It’s a grand fall in New England, though warm in a way I don’t like. The leaves have passed that haunting orange-pink to settle in their crimsons and golds and all the other colors that make sense to the eye.
Halloween came and went—a season in which I revisit books of a certain character, and while I do read horror now, horror isn’t quite what I mean. There’s an autumnal quality that draws me, and a particular take on American society and Americana: Something Wicked This Way Comes, the Addams family, Peace, folk tales. For the last handful of years I’ve re-read Zelazny’s classic A Night in the Lonesome October, which is ostensibly set outside of London, but has, thanks I think to its interest in old Universal monster movies, a similar vibe. Other books have the same key, without any monsters: The Westing Game, for instance, and Little, Big. (ThoughLittle, Big is one of the most flexibly seasonal books I know. Most books either have a clear seasonality—Helprin’s A Winter’s Tale in winter, say—or very little seasonality. I’ve read Little, Big in every season, and it’s seemed perfectly fit to each.)
This year’s new (to me) discovery was Kate Milford’s The Boneshaker, bluesy and haunting and featuring one of my favorite folk tales, the tale of Stingy Jack, which I believe is a Scottish or Irish story originally—but which I encountered first in an American telling, and which seems, especially in its end, a distinctly American parable. The Boneshaker also stands out for opening with enormous portent, with many mysterious figures stalking around doing Mysterious Stuff, and—to my pleasant surprise—follows through on all counts, rather than vagueing off into mystery-box land.
I’m curious what binds these books. There’s a sort of dry-leaf whimsy to them, but that’s not all. There’s a sensitivity to Americana, played slant. Perhaps it’s the sense of the charming cheap plastic monster mask removed, to reveal the real monster—or is that just another mask? Can we choose our faces?

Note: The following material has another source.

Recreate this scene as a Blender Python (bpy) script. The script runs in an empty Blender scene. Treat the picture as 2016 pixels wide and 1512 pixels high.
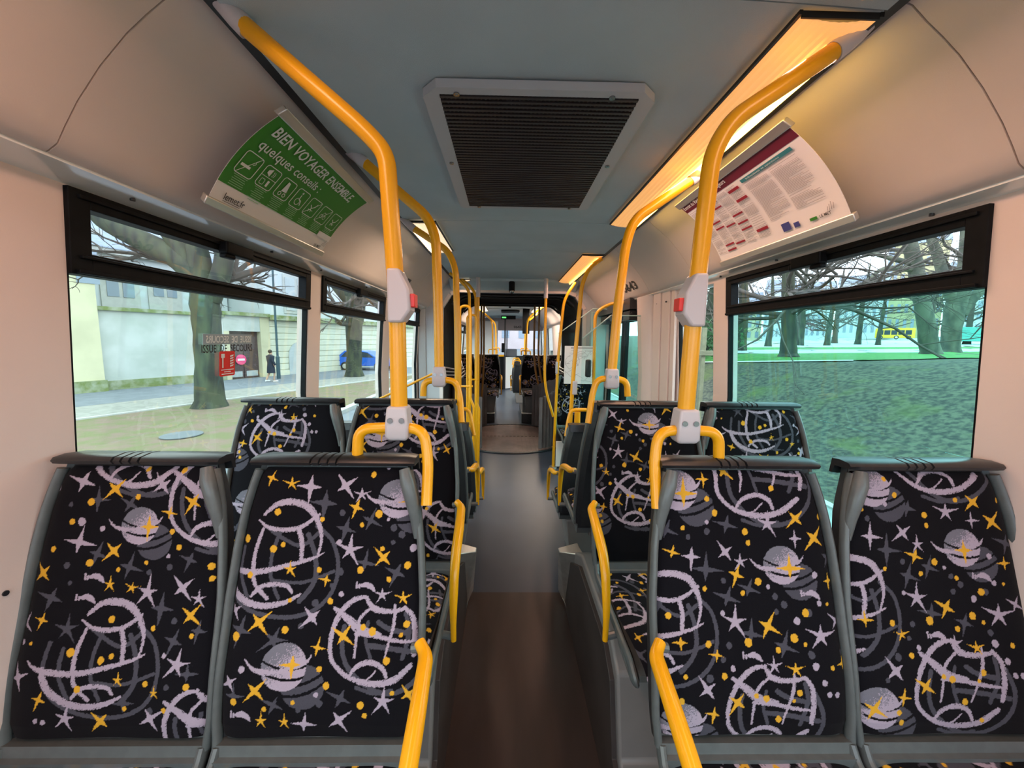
import bpy, bmesh, math, random
import numpy as np
from mathutils import Vector, Matrix
PI = math.pi
scene = bpy.context.scene
COL = scene.collection
random.seed(7)

# ---------------------------------------------------------------- camera
FPX = 750.0                      # focal length in pixels of the 2016 px frame
CAM_H = 1.5
ROLL = math.radians(.75)
PITCH = math.radians(6.604)
YAW = math.radians(.997)
cam_d = bpy.data.cameras.new('camera'); cam = bpy.data.objects.new('camera', cam_d); COL.objects.link(cam)
cam_d.sensor_width = 36.0; cam_d.lens = 36.0*FPX/2016.0; cam_d.clip_start = .02; cam_d.clip_end = 600
cam.location = (0, 0, CAM_H)
fwd = Vector((math.sin(YAW)*math.cos(PITCH), math.cos(YAW)*math.cos(PITCH), -math.sin(PITCH)))
right = Vector((math.cos(YAW), -math.sin(YAW), 0)); up = right.cross(fwd)
r2 = right*math.cos(ROLL) + up*math.sin(ROLL); u2 = up*math.cos(ROLL) - right*math.sin(ROLL)
cam.matrix_world = Matrix.Translation(cam.location) @ Matrix((r2, u2, -fwd)).transposed().to_4x4()
scene.camera = cam

# ---------------------------------------------------------------- view, sky
scene.view_settings.view_transform = 'Standard'; scene.view_settings.look = 'None'
scene.view_settings.gamma = 1; scene.view_settings.exposure = 0.0; scene.view_settings.use_curve_mapping = False
scene.cycles.use_denoising = True
scene.cycles.max_bounces = 8; scene.cycles.diffuse_bounces = 4; scene.cycles.glossy_bounces = 3
scene.cycles.transparent_max_bounces = 12; scene.cycles.transmission_bounces = 4
scene.cycles.sample_clamp_indirect = 6.0
scene.cycles.caustics_reflective = False; scene.cycles.caustics_refractive = False
W = bpy.data.worlds.new('overcast_sky'); scene.world = W; W.use_nodes = True
nt = W.node_tree; nt.nodes.clear()
wo = nt.nodes.new('ShaderNodeOutputWorld'); bg = nt.nodes.new('ShaderNodeBackground')
tc = nt.nodes.new('ShaderNodeTexCoord'); nz = nt.nodes.new('ShaderNodeTexNoise'); rp = nt.nodes.new('ShaderNodeValToRGB')
nz.inputs['Scale'].default_value = 2.2; nz.inputs['Detail'].default_value = 5
rp.color_ramp.elements[0].position = .35; rp.color_ramp.elements[0].color = (.62, .76, .95, 1)
rp.color_ramp.elements[1].position = .62; rp.color_ramp.elements[1].color = (.95, .98, 1, 1)
nt.links.new(tc.outputs['Generated'], nz.inputs['Vector']); nt.links.new(nz.outputs['Fac'], rp.inputs['Fac'])
nt.links.new(rp.outputs['Color'], bg.inputs['Color']); nt.links.new(bg.outputs[0], wo.inputs[0])
bg.inputs['Strength'].default_value = 5.0
LAMP_WARM = (1.0, .50, .22)
LAMP_PALE = (1.0, .74, .50)

# ---------------------------------------------------------------- pixel -> point helpers (only used to take measures from the photo)
def ray(u, v):
    a = (u-1008)/FPX; b = -(v-756)/FPX
    return fwd + r2*a + u2*b
def at_y(u, v, Y): r = ray(u, v); t = Y/r.y; return Vector((r.x*t, Y, CAM_H+r.z*t))
def at_x(u, v, X): r = ray(u, v); t = X/r.x; return Vector((X, r.y*t, CAM_H+r.z*t))
def at_z(u, v, Z): r = ray(u, v); t = (Z-CAM_H)/r.z; return Vector((r.x*t, r.y*t, Z))
def on_plane(u, v, p0, n):
    r = ray(u, v); o = Vector((0, 0, CAM_H)); t = (Vector(p0)-o).dot(Vector(n))/r.dot(Vector(n)); return o + r*t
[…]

And what might that choice reveal?
Last Sunday I took part in a goblin-themed Halloween charity prose-off, hosted by the fine folks at Pandemonium Books. It worked like this: each round, we three writers each drew a story prompt from a basket. We then had ten minutes to write a story, or a piece of one, involving our word, and goblins; then, we read our results aloud, and moved on to the next round, for a total of three rounds. It’s a fun exercise, and let me tell you, ten minutes goes by fast. But I liked the snippets of zero-drafty microfiction I ended up with, and I thought you might enjoy them too. The titles are the prompts I received, in case you want to try this exercise at home.
Villain
He cowered behind the barn while the heroes soared above.
It was the sound of wings that woke him in the cold before dawn—their avalanche sweep. He had time to grab his gobbling from the crib, and scuttle out the window, before the fireballs fell.
Wargs screamed in the kennels as they died, and the wind wafted the stench of roast aurochs and burnt hair. Through the fire came the rainbow light of an unsheathed holy sword.
He clutched his gobbling to his chest, and heard her coo.
Villain, that was what the heroes heard—and somehow never thought that it meant farmer.
Comedy
On Friday the Comedy came to town.
We ran from our homes to see them, leaving our dinners half-eaten, our mothers calling admonishments after, come home before the late bell, come home before the gates close, come home, come home—and we did not listen.
Masked, they dazzled us.
Pantaloon staggered pompous and rich upon the stage. The Lovers sparkled. Scaramouche with his twisted leering mask gamboled and plotted in the wings.
Vincenzo and Alonso could not keep their eyes off the Lovers, and they dared each other on—to sneak into the wagons and see them bare. Come home, we said, echoing our mothers. Come home. But they did not listen.
Vincenzo we found later, after the Comedy wagons left. He trembled and could not speak, but to say—they were not masks.
Wild West
“Y’all ain’t from around here, are ya?”
“What ever,” Grothmog said, in his most studied and noncommittal voice, “gave you that idea?”
Go west, young man, the papers said. And Grothmog had said, he’d said, that Arglog had focused too much on the first part, ignoring the pivotal final word. So here they were. They might not be the meanest cowpokes in the west, but they certainly were the greenest.
The local boys circled their table, blocking out the light that streamed through the saloon doors and the paper windows. “You gettin’ fresh with us, gobbo?”
“I would not dream,” Gothmog said—his hand resting, casually, on the pearl handle of his .45. “I doubt there’s been anything fresh in this establishment for quite some time.”
That’s all I have for this week. Take care of yourselves. Enjoy the autumn. And: vote!
OMG what lovely microfiction :) I love how poetic, florid your style is -- a nice alternate from the relatively straightforward style I usually associate with your books. I hope there are more such fundraisers in the future, such as I can attend!